According to Eyesan, AFRIPERF, which was launched in collaboration with petroleum regulators across the continent, is already advancing aligned standards, shared data platforms, capacity building and a unified African voice on global energy and climate platforms.


She explained that Africa’s prospects for shared prosperity are underpinned by the scale of its natural and human capital, noting that the continent holds approximately 8% of global oil and gas reserves, nearly 30% of known critical mineral resources, and a population exceeding 1.5 billion people, which is largely youthful and economically active.


“When these advantages are developed through coordinated policies, integrated infrastructure and aligned regulatory frameworks, they can drive industrialization, strengthen regional value chains, enhance energy security and deliver inclusive growth,” Eyesan said.


She reaffirmed that oil and gas resources remain integral to Africa’s development, supporting electricity generation, clean cooking, petrochemicals, fertilizer production and public revenues that fund infrastructure and social services, even as the continent pursues a just and orderly energy transition.


Eyesan highlighted Africa’s success in speaking with one voice at global platforms, including successive COP meetings, where coordinated advocacy secured recognition of Africa’s unique development needs and the role of gas as a transition fuel.
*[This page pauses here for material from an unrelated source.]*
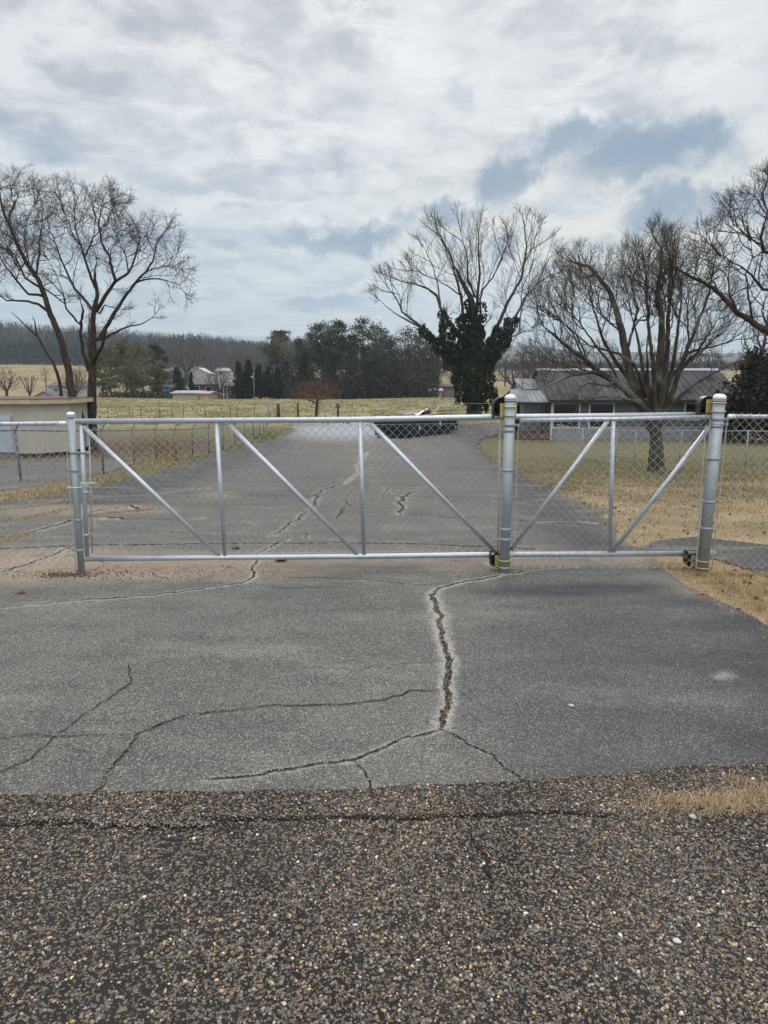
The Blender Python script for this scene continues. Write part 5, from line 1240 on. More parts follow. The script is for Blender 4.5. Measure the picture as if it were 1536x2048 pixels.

She noted that similar unity helped secure the historic Loss and Damage Fund at COP27 in Sharm el-Sheikh.


Drawing attention to practical examples of cooperation, she cited the African Continental Free Trade Area (AfCFTA), regional power pools, and cross-border gas infrastructure such as the West African Gas Pipeline as evidence that policy alignment accelerates development and expands access to affordable energy.


She also pointed to missed opportunities, noting that over 180 trillion cubic feet of discovered natural gas across Africa remains unsanctioned for development, largely due to fragmented markets and unaligned fiscal and regulatory regimes.


“Nigeria has taken deliberate steps to lead by example,” Eyesan said, referencing the Petroleum Industry Act (PIA) 2021, ongoing transparent licensing rounds, and major gas infrastructure projects including the AKK pipeline, the Nigeria–Morocco Gas Pipeline and the revived Trans-Saharan Gas Pipeline.


The CCE added that the Africa Energy Bank, headquartered in Nigeria, is mobilizing African capital for African energy projects, helping to bridge financing gaps left by global capital withdrawal.


In her closing remarks, Eyesan urged African regulators and policymakers to deepen cooperation by strengthening AFRIPERF, expanding regional gas and electricity networks, adopting shared sustainability standards and maintaining a unified African stance in global energy and climate discussions.


“Our voice must be one, our frameworks aligned, and our actions coordinated,” she said. “Only then can we unlock the full transformative power of Africa’s resources for our people.